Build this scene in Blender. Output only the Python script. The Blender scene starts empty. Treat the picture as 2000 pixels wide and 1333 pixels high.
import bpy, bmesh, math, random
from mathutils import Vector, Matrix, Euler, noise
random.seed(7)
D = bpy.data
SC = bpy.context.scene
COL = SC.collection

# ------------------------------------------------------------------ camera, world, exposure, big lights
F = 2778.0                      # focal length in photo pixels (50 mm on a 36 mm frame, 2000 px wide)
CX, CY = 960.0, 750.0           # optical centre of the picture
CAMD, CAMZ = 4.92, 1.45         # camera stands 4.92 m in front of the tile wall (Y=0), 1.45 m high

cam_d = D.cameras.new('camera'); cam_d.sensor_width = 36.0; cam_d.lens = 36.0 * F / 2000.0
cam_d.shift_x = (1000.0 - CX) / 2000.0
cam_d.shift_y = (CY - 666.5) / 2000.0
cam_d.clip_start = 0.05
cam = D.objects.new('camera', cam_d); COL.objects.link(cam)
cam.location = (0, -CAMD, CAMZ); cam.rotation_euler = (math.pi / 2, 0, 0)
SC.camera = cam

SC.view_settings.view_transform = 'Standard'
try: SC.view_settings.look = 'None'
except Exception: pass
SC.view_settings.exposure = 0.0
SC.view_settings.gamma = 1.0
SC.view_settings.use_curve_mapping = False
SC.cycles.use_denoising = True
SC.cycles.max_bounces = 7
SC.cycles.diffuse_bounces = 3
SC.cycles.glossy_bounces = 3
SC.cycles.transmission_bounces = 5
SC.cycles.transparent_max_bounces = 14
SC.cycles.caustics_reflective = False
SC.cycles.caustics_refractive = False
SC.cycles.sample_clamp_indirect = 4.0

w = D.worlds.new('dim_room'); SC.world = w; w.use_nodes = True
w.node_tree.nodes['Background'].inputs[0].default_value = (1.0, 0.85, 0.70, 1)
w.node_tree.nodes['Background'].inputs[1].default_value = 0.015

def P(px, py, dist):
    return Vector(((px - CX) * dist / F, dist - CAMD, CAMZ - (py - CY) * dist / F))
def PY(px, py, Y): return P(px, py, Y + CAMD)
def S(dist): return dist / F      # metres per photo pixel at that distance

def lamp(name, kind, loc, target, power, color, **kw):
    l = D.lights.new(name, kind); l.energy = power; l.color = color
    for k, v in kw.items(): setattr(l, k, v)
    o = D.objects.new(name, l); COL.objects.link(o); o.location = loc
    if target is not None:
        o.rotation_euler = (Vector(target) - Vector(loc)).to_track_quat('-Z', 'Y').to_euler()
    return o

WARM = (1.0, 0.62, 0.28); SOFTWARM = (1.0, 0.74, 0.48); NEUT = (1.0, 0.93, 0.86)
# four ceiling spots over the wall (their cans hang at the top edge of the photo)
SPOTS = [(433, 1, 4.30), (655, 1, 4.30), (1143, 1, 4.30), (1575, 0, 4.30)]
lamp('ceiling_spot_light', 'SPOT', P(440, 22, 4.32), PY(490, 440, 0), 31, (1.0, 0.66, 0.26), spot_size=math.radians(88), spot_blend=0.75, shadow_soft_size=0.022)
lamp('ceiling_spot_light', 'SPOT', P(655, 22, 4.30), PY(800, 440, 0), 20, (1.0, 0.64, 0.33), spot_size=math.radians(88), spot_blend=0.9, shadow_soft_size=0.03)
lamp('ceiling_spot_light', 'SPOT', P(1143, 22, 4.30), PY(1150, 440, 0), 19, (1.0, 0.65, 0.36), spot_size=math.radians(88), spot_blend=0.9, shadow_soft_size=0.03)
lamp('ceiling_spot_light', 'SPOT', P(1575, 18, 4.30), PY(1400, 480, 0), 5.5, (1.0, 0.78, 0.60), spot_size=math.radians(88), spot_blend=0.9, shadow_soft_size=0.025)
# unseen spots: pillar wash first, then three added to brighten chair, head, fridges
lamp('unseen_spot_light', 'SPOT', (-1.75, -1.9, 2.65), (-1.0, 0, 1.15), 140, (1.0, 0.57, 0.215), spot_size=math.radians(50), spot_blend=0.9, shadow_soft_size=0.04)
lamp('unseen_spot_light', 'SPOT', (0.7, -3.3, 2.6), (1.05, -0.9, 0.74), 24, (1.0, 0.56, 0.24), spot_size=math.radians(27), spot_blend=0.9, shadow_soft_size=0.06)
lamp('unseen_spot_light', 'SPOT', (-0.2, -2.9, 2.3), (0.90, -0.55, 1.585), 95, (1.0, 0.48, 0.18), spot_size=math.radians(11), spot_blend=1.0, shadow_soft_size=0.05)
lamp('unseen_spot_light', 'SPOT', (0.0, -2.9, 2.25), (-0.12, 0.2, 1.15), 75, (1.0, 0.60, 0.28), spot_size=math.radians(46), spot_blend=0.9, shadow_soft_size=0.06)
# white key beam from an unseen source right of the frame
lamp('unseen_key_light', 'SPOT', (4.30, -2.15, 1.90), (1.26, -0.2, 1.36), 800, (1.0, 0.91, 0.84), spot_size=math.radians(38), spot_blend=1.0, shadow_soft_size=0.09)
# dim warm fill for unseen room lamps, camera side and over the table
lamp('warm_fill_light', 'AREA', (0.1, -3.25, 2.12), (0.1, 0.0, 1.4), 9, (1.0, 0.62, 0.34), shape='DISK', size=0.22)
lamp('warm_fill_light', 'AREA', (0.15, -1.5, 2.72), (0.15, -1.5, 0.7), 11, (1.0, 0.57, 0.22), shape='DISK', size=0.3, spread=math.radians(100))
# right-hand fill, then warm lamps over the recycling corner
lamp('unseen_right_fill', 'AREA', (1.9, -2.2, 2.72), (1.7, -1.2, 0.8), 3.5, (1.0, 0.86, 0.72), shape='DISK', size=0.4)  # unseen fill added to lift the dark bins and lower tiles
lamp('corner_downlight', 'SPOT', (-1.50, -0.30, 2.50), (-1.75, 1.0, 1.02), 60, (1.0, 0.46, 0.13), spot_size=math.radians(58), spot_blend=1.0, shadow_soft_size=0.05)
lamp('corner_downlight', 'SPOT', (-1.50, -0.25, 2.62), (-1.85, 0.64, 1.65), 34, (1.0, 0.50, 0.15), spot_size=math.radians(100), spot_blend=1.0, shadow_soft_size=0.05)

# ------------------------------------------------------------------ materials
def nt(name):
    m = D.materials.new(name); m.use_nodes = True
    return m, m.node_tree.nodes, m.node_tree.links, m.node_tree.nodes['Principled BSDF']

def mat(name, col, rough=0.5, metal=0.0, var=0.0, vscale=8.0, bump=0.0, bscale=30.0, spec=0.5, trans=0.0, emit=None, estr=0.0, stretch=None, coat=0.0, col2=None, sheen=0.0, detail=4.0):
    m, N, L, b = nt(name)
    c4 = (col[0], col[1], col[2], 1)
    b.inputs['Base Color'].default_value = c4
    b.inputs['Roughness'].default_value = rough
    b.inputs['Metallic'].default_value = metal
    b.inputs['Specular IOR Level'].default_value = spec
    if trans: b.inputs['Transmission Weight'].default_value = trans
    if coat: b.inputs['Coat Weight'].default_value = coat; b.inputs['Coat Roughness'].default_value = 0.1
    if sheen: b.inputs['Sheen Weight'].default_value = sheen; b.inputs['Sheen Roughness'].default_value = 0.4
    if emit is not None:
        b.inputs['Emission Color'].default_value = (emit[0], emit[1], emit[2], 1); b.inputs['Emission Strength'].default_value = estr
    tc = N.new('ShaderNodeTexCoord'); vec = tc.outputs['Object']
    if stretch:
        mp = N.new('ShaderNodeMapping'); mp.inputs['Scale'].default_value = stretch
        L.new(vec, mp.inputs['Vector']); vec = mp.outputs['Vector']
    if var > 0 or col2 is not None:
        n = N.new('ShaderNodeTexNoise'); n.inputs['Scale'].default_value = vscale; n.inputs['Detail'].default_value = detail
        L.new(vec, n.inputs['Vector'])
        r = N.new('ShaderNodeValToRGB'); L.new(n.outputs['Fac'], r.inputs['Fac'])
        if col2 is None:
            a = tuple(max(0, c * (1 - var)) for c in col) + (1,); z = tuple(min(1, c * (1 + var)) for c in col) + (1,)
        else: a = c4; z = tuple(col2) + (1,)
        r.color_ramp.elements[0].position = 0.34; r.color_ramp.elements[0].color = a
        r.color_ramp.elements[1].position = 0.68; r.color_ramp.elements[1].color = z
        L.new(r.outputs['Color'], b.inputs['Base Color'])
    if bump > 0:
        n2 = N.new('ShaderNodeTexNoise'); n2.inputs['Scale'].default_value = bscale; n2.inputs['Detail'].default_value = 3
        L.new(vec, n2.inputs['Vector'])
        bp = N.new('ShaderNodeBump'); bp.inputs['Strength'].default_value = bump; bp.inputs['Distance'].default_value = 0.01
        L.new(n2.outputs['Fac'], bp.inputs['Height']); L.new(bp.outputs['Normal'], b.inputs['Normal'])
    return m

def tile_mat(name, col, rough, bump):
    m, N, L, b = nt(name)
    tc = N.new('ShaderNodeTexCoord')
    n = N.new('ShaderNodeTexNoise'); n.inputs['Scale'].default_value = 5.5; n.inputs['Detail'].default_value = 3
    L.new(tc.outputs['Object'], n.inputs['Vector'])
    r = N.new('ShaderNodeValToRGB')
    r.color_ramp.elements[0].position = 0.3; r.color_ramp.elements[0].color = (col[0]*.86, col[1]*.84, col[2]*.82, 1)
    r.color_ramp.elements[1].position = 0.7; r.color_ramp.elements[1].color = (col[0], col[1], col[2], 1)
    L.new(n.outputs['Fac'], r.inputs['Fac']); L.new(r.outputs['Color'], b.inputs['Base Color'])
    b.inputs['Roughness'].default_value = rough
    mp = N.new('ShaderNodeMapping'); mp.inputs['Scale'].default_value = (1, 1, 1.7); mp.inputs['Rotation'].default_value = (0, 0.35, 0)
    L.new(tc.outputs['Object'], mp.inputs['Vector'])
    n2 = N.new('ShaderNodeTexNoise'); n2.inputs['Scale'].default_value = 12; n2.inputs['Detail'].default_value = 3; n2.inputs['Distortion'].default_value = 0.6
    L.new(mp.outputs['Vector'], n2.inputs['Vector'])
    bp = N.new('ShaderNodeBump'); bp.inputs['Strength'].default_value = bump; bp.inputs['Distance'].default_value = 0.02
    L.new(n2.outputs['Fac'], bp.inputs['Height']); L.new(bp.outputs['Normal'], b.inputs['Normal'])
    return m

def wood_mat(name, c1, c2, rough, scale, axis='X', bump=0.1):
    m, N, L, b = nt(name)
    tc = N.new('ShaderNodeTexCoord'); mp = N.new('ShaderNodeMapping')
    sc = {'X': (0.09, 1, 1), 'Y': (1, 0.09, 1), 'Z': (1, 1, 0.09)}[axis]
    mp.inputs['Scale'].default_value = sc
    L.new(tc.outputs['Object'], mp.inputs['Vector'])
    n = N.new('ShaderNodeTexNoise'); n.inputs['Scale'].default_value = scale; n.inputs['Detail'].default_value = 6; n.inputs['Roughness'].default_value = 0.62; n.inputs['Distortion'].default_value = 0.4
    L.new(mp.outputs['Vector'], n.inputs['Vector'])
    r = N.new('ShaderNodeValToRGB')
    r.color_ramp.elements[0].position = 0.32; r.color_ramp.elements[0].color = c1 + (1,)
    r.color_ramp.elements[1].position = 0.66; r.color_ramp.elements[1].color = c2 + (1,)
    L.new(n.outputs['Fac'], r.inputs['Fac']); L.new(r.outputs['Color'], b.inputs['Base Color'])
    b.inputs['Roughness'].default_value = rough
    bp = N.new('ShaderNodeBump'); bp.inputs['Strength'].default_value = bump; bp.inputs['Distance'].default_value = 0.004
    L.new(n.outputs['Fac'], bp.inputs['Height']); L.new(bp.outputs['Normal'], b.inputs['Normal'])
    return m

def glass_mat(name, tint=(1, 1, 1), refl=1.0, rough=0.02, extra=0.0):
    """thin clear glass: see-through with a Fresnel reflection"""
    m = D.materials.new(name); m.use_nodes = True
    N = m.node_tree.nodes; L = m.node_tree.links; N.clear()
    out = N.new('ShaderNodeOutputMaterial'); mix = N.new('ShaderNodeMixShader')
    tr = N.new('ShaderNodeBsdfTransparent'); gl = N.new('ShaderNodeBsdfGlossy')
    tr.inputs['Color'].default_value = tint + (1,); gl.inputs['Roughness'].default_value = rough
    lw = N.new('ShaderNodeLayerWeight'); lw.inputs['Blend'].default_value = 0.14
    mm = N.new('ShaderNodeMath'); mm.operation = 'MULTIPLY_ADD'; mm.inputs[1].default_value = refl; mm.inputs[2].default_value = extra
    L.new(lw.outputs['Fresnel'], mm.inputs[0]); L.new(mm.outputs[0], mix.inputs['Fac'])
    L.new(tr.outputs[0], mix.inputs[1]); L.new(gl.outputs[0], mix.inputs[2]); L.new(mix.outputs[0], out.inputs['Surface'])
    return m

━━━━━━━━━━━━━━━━

Exactly as written, please reproduce the lines from the first line of the data to the line containing "SC.cycles.sample_clamp_indirect = 4.0", inclusive, and nothing else.

- [Answer for this exercise]:
Build this scene in Blender. Output only the Python script. The Blender scene starts empty. Treat the picture as 2000 pixels wide and 1333 pixels high.
import bpy, bmesh, math, random
from mathutils import Vector, Matrix, Euler, noise
random.seed(7)
D = bpy.data
SC = bpy.context.scene
COL = SC.collection

# ------------------------------------------------------------------ camera, world, exposure, big lights
F = 2778.0                      # focal length in photo pixels (50 mm on a 36 mm frame, 2000 px wide)
CX, CY = 960.0, 750.0           # optical centre of the picture
CAMD, CAMZ = 4.92, 1.45         # camera stands 4.92 m in front of the tile wall (Y=0), 1.45 m high

cam_d = D.cameras.new('camera'); cam_d.sensor_width = 36.0; cam_d.lens = 36.0 * F / 2000.0
cam_d.shift_x = (1000.0 - CX) / 2000.0
cam_d.shift_y = (CY - 666.5) / 2000.0
cam_d.clip_start = 0.05
cam = D.objects.new('camera', cam_d); COL.objects.link(cam)
cam.location = (0, -CAMD, CAMZ); cam.rotation_euler = (math.pi / 2, 0, 0)
SC.camera = cam

SC.view_settings.view_transform = 'Standard'
try: SC.view_settings.look = 'None'
except Exception: pass
SC.view_settings.exposure = 0.0
SC.view_settings.gamma = 1.0
SC.view_settings.use_curve_mapping = False
SC.cycles.use_denoising = True
SC.cycles.max_bounces = 7
SC.cycles.diffuse_bounces = 3
SC.cycles.glossy_bounces = 3
SC.cycles.transmission_bounces = 5
SC.cycles.transparent_max_bounces = 14
SC.cycles.caustics_reflective = False
SC.cycles.caustics_refractive = False
SC.cycles.sample_clamp_indirect = 4.0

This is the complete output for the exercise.